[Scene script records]
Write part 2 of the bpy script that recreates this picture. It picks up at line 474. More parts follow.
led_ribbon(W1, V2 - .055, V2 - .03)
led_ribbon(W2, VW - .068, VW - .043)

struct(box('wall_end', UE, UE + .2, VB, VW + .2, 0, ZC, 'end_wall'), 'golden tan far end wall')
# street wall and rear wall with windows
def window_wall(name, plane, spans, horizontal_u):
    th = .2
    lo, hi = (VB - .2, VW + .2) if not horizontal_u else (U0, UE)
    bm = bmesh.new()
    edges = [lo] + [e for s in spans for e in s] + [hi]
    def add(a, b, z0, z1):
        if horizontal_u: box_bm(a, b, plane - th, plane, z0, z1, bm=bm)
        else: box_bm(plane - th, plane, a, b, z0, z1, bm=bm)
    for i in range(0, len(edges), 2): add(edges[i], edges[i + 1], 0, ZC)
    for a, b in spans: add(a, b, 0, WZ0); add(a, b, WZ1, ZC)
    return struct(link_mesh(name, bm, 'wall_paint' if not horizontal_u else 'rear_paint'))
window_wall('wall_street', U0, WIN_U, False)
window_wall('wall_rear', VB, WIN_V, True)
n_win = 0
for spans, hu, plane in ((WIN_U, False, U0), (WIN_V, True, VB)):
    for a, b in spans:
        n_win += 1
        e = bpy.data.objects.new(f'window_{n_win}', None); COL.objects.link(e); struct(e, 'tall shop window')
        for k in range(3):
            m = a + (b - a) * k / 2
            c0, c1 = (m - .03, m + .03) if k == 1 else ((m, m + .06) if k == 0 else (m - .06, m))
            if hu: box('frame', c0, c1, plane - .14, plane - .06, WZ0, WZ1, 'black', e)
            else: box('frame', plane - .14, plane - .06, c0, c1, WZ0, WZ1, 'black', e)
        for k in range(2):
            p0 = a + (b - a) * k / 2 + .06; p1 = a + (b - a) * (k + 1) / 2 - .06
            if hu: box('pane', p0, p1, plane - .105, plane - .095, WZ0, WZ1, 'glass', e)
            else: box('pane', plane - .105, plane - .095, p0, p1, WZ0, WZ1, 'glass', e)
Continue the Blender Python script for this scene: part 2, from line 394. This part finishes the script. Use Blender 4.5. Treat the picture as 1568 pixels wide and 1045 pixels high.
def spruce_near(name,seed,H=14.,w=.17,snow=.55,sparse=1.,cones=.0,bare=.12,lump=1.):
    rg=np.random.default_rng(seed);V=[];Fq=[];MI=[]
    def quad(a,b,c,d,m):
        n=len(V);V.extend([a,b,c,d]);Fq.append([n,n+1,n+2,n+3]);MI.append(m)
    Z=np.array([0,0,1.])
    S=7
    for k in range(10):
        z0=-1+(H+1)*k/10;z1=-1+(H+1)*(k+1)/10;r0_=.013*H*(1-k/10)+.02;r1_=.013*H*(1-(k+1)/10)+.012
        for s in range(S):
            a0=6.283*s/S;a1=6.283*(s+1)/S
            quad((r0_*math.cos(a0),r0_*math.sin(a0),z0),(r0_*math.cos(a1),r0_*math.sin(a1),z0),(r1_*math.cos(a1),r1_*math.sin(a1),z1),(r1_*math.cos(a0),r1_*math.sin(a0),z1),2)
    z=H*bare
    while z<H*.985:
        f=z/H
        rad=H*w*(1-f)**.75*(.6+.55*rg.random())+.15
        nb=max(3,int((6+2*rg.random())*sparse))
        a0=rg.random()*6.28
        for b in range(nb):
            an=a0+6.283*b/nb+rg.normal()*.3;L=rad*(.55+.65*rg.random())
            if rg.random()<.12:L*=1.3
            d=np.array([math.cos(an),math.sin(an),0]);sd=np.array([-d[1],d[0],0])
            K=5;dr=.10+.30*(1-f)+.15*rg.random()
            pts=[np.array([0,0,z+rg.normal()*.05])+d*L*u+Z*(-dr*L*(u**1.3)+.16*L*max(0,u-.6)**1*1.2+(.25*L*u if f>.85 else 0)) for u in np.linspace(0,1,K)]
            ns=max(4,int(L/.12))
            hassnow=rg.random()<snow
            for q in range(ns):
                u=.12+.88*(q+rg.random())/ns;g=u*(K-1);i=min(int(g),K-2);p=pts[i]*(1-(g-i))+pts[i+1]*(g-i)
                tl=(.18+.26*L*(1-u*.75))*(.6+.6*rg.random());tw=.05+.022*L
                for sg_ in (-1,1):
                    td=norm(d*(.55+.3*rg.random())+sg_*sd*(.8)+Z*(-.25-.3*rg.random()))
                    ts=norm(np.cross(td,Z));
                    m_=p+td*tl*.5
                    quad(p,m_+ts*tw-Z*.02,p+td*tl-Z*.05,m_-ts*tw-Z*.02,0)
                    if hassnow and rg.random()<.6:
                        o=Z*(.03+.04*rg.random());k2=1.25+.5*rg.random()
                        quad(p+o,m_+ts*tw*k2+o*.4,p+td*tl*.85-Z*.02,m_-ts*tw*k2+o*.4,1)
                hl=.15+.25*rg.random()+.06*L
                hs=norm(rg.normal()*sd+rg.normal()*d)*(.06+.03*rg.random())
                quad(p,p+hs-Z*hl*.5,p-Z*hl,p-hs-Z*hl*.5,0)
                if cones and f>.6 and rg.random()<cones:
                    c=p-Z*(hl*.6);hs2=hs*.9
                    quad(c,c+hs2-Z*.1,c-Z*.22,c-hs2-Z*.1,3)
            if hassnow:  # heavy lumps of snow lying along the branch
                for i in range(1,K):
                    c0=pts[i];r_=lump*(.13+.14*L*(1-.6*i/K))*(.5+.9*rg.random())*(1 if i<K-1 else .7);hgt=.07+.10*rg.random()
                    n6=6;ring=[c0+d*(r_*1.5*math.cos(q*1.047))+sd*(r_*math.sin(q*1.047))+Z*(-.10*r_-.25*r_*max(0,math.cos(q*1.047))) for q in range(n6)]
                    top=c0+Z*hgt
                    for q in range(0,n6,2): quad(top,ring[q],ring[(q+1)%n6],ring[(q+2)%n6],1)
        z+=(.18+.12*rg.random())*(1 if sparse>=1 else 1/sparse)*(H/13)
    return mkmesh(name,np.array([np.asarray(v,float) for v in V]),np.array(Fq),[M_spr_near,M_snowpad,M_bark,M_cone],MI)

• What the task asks
Look through the listing above. Pick out each line with "picture" and copy it.

• Result for this task
Write part 2 of the bpy script that recreates this picture. It picks up at line 474. More parts follow.
Continue the Blender Python script for this scene: part 2, from line 394. This part finishes the script. Use Blender 4.5. Treat the picture as 1568 pixels wide and 1045 pixels high.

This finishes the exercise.